# TASK OBJECTIVE
Answer with one number: how many lines hold the string "that".

###

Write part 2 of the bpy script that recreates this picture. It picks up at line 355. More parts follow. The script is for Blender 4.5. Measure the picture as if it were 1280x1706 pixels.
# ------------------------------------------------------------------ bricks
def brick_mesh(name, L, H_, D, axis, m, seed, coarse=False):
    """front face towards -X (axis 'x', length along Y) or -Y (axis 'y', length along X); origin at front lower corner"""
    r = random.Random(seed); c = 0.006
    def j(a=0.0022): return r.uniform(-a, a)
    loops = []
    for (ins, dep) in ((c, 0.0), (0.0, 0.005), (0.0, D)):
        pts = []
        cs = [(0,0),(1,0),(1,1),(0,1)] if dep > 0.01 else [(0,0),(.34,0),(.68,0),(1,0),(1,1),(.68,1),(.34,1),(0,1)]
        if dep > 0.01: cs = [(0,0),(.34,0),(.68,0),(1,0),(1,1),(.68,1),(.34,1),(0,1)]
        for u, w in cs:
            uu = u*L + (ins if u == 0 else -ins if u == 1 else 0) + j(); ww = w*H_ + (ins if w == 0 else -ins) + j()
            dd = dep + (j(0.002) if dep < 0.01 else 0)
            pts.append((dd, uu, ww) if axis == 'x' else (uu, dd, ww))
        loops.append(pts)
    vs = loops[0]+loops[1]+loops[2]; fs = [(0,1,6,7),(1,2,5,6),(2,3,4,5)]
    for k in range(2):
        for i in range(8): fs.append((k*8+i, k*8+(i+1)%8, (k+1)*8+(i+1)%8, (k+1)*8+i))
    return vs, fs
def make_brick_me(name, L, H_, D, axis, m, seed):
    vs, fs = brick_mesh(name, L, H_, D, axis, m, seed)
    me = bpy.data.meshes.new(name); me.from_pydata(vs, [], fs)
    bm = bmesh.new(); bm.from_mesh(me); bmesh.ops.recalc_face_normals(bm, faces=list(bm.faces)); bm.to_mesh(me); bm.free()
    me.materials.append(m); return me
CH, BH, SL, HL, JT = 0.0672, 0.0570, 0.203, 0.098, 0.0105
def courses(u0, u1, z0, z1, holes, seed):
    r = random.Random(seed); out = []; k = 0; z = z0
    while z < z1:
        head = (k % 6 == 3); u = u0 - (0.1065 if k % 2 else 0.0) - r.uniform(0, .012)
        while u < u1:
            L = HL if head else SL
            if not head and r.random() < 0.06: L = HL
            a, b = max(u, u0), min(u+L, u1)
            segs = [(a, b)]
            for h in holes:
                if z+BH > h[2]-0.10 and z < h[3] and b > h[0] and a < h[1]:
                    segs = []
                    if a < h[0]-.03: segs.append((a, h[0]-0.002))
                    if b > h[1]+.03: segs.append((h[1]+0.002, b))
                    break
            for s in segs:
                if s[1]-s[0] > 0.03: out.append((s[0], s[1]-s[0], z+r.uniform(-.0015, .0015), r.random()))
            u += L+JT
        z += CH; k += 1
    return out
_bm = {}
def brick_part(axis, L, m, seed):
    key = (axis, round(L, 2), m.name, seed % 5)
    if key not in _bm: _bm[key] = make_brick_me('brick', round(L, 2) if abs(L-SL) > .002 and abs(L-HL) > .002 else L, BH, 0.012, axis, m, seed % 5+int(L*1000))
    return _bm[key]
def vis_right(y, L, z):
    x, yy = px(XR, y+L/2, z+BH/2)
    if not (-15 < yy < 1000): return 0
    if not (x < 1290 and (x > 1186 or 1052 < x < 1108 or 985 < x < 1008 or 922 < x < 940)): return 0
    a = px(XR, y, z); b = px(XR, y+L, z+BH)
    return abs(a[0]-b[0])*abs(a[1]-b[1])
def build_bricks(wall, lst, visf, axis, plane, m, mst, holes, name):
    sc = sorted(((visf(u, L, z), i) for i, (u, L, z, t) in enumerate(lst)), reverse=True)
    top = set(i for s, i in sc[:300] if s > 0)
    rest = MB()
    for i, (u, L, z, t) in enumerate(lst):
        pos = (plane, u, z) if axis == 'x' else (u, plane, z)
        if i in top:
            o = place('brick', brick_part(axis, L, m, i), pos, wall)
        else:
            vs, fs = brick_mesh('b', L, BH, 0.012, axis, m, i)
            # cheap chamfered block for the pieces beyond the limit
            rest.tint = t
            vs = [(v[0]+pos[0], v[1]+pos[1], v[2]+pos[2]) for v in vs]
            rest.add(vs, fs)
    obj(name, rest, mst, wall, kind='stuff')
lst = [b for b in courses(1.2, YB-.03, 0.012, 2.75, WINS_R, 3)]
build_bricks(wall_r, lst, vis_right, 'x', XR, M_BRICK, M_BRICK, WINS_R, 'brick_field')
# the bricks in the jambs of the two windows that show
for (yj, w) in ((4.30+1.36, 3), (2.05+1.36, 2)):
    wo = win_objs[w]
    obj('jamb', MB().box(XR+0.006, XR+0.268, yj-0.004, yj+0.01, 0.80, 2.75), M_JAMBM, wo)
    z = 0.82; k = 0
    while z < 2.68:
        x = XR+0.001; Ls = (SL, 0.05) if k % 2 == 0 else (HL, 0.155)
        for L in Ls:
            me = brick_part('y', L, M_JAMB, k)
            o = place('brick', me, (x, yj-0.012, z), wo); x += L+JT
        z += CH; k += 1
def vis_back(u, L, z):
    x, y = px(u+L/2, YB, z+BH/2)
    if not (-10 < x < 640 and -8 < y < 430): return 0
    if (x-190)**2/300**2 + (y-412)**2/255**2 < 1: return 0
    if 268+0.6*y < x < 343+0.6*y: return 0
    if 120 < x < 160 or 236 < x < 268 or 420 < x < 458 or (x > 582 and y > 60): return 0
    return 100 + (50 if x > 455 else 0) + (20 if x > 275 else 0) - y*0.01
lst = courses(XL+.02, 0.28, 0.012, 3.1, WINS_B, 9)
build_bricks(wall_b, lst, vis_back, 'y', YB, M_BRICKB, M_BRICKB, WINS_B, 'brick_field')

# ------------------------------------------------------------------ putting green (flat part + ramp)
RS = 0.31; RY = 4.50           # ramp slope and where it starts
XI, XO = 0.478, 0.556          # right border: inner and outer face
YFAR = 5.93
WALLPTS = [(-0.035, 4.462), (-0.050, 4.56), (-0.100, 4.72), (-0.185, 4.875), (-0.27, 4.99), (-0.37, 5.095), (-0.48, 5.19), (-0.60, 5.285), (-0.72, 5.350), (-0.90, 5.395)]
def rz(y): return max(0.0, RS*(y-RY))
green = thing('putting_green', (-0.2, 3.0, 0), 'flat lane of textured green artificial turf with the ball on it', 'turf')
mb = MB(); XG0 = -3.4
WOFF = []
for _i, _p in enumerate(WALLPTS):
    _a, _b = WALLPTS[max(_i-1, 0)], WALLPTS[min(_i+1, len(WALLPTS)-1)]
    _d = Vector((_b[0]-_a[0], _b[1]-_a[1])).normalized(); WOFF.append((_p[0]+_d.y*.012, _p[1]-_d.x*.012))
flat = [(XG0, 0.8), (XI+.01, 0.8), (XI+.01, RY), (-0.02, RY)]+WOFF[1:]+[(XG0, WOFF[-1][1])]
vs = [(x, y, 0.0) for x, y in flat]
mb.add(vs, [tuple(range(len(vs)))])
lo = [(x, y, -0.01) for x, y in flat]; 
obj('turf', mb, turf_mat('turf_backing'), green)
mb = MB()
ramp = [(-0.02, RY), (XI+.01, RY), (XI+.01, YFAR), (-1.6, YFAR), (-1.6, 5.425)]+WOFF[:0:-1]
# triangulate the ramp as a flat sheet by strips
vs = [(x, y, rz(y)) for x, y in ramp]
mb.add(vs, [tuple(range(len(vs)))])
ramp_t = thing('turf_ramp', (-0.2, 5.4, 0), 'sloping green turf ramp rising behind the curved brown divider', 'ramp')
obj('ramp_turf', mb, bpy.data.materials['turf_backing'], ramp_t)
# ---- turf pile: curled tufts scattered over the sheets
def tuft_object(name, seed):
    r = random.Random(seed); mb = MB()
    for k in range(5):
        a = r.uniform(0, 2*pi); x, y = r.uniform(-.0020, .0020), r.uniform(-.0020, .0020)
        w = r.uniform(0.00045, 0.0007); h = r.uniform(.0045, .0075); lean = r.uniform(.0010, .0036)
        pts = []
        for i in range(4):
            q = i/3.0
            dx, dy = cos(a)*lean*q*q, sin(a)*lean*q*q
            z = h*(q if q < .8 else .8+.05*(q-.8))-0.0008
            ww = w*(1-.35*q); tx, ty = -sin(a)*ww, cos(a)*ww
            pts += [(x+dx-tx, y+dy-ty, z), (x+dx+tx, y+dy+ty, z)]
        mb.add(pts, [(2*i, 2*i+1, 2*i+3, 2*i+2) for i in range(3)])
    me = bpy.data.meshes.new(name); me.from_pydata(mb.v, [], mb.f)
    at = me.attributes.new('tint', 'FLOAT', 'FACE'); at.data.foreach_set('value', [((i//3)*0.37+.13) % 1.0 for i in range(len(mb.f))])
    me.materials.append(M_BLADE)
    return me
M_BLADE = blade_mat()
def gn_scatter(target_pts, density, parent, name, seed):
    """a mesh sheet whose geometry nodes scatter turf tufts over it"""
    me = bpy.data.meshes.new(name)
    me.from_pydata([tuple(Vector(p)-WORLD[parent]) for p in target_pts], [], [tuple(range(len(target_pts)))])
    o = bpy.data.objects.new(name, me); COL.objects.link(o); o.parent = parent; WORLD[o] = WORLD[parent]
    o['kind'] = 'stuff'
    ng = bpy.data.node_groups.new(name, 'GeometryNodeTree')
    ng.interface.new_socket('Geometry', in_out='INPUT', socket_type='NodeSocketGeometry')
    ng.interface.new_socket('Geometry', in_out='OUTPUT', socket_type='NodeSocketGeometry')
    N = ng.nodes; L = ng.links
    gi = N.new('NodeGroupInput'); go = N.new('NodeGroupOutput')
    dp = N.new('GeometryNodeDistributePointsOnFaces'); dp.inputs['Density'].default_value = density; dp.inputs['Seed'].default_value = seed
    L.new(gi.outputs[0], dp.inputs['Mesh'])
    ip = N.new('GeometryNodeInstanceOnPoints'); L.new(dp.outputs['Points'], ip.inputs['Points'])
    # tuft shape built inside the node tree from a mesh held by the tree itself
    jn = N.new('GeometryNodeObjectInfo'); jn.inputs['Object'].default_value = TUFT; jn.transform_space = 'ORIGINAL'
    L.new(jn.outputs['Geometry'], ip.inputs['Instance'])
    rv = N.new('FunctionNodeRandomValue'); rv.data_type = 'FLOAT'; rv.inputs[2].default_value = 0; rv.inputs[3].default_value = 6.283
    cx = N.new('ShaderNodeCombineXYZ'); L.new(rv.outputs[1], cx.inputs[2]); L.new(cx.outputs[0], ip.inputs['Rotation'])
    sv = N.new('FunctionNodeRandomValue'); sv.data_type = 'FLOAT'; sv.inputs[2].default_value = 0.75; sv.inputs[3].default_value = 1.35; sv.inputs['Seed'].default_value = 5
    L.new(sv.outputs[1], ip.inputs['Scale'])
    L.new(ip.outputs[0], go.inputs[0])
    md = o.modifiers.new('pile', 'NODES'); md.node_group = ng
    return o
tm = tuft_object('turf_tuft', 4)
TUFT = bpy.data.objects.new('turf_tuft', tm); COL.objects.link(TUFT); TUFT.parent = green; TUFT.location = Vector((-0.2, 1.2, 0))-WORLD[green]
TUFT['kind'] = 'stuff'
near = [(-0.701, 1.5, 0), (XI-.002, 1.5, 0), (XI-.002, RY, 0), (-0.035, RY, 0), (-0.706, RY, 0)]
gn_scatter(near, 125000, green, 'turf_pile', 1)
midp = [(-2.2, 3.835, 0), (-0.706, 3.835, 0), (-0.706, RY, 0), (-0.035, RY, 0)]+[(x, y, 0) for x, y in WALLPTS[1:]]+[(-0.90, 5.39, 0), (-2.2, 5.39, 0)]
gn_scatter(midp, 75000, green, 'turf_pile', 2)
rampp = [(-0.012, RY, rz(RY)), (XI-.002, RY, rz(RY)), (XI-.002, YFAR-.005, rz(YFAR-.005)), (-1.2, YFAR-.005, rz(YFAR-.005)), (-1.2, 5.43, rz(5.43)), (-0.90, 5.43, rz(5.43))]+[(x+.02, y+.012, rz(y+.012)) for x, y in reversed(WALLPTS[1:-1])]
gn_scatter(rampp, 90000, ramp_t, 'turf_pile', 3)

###

# OUTPUT OF THE EXERCISE
2